▶ _MATERIAL SUPPLIED_
━━━━━━━━

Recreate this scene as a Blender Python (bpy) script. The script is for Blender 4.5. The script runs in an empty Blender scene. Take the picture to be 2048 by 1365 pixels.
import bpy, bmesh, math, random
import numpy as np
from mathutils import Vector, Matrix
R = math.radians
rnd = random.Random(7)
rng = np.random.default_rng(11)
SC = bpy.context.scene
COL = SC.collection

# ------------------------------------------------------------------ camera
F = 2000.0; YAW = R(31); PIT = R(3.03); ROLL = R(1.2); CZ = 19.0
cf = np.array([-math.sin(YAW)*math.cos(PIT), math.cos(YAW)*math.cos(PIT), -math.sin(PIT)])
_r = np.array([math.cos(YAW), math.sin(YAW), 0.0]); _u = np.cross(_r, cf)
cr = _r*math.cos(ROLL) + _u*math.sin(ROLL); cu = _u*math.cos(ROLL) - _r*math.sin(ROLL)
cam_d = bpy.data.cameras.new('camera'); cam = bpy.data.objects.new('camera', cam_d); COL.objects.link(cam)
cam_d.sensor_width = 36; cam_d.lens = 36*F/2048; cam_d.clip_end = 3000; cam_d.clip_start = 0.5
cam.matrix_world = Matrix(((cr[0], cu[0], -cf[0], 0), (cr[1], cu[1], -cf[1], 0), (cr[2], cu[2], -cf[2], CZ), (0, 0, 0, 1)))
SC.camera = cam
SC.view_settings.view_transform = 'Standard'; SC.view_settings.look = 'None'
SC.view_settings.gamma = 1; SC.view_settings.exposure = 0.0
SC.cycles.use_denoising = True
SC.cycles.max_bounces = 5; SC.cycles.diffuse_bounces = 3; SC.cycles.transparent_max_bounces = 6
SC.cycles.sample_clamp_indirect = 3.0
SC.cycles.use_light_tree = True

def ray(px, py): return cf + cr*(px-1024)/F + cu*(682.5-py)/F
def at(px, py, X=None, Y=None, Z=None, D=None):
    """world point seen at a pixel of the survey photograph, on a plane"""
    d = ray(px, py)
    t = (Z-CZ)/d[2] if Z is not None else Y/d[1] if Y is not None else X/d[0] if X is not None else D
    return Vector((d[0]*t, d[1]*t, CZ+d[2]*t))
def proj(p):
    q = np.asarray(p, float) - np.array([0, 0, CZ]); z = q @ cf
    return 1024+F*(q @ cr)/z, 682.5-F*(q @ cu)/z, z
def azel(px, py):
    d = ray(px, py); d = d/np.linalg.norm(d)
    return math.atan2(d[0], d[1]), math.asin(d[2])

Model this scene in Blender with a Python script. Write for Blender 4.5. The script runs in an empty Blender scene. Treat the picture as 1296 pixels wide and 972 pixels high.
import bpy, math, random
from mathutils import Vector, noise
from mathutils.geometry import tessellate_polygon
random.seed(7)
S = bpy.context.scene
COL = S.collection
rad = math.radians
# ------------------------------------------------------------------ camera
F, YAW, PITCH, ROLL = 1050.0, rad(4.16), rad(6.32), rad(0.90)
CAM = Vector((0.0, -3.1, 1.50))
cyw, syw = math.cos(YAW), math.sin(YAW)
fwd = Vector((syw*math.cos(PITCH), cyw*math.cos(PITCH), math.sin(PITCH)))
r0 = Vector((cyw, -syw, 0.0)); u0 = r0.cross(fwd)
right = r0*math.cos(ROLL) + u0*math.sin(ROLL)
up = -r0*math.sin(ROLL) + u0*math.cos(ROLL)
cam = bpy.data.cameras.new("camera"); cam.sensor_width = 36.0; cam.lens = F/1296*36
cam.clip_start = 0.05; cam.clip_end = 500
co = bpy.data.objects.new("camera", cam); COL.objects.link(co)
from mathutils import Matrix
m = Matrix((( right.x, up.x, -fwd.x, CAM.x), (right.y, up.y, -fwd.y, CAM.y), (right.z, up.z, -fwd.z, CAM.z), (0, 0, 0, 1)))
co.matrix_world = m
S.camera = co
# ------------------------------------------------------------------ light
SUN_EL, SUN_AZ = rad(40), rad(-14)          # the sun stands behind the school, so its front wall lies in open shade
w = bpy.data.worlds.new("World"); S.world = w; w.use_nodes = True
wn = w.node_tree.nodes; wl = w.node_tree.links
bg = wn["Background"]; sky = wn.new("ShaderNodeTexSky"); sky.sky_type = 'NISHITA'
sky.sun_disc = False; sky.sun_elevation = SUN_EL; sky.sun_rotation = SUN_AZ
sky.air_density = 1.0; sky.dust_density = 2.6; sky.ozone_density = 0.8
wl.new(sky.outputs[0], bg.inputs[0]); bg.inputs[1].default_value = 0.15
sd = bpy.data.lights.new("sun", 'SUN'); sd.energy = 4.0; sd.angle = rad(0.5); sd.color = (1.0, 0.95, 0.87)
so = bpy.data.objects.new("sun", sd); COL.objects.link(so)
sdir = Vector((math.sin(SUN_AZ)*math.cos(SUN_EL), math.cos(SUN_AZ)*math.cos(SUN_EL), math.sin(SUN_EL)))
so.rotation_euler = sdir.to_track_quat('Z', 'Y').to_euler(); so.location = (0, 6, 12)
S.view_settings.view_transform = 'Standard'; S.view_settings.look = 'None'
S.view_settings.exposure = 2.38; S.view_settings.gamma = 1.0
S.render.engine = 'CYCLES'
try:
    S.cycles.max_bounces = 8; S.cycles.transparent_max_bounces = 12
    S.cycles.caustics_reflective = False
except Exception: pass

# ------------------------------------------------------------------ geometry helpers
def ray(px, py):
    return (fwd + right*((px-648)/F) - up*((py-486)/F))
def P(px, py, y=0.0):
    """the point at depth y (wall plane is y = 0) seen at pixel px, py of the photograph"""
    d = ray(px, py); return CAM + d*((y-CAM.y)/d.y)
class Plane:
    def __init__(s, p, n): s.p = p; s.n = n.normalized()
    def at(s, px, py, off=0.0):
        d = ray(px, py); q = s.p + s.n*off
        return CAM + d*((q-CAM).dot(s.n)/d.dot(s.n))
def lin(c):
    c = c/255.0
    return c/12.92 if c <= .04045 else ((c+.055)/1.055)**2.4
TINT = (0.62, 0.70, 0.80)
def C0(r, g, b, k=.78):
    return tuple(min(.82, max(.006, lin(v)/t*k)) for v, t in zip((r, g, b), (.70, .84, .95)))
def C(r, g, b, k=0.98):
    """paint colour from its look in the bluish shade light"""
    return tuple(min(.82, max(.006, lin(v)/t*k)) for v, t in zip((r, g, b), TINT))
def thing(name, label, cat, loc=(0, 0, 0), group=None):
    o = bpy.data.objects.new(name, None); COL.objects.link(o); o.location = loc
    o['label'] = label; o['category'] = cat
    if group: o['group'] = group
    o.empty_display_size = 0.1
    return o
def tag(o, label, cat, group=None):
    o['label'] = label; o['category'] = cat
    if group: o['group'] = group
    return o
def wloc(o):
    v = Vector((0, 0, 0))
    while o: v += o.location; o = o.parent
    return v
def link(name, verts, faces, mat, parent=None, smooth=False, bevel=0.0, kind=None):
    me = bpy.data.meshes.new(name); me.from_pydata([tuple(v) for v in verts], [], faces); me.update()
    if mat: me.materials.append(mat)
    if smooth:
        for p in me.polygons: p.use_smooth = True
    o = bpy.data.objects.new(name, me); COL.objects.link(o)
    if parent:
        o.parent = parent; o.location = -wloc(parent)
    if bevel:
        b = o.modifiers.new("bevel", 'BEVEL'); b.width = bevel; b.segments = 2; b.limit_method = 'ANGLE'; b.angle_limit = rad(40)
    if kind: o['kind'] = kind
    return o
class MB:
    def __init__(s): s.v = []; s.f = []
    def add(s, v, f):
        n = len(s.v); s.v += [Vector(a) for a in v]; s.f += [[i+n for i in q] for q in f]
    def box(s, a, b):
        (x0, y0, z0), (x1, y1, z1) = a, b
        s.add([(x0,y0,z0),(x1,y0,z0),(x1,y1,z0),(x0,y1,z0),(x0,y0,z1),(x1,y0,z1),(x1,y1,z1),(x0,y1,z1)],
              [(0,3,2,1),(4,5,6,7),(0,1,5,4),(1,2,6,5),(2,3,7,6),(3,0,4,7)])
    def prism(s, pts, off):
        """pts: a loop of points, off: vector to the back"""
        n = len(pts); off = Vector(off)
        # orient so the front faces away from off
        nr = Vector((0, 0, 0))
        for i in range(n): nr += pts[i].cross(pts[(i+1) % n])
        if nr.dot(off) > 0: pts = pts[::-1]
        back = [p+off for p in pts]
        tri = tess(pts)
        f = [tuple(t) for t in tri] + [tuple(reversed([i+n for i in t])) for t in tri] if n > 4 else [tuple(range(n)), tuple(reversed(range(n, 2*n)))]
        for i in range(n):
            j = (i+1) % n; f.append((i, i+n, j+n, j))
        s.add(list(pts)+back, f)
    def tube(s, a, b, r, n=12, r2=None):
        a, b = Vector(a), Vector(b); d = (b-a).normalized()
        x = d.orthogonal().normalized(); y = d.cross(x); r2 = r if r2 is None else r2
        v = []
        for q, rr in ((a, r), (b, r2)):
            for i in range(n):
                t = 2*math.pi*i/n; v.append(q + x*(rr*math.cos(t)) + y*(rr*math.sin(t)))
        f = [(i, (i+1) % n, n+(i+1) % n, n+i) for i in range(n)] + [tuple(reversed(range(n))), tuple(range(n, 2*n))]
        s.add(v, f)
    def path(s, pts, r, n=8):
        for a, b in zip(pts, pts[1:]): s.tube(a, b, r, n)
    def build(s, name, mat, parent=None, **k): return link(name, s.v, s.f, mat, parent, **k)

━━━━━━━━

▶ _YOUR GOAL_
Looking at the material above, please copy exactly every line from its first line through the line containing "SC.cycles.use_light_tree = True", with both ends included and nothing else.

▶ _WRITTEN REPLY_
Recreate this scene as a Blender Python (bpy) script. The script is for Blender 4.5. The script runs in an empty Blender scene. Take the picture to be 2048 by 1365 pixels.
import bpy, bmesh, math, random
import numpy as np
from mathutils import Vector, Matrix
R = math.radians
rnd = random.Random(7)
rng = np.random.default_rng(11)
SC = bpy.context.scene
COL = SC.collection

# ------------------------------------------------------------------ camera
F = 2000.0; YAW = R(31); PIT = R(3.03); ROLL = R(1.2); CZ = 19.0
cf = np.array([-math.sin(YAW)*math.cos(PIT), math.cos(YAW)*math.cos(PIT), -math.sin(PIT)])
_r = np.array([math.cos(YAW), math.sin(YAW), 0.0]); _u = np.cross(_r, cf)
cr = _r*math.cos(ROLL) + _u*math.sin(ROLL); cu = _u*math.cos(ROLL) - _r*math.sin(ROLL)
cam_d = bpy.data.cameras.new('camera'); cam = bpy.data.objects.new('camera', cam_d); COL.objects.link(cam)
cam_d.sensor_width = 36; cam_d.lens = 36*F/2048; cam_d.clip_end = 3000; cam_d.clip_start = 0.5
cam.matrix_world = Matrix(((cr[0], cu[0], -cf[0], 0), (cr[1], cu[1], -cf[1], 0), (cr[2], cu[2], -cf[2], CZ), (0, 0, 0, 1)))
SC.camera = cam
SC.view_settings.view_transform = 'Standard'; SC.view_settings.look = 'None'
SC.view_settings.gamma = 1; SC.view_settings.exposure = 0.0
SC.cycles.use_denoising = True
SC.cycles.max_bounces = 5; SC.cycles.diffuse_bounces = 3; SC.cycles.transparent_max_bounces = 6
SC.cycles.sample_clamp_indirect = 3.0
SC.cycles.use_light_tree = True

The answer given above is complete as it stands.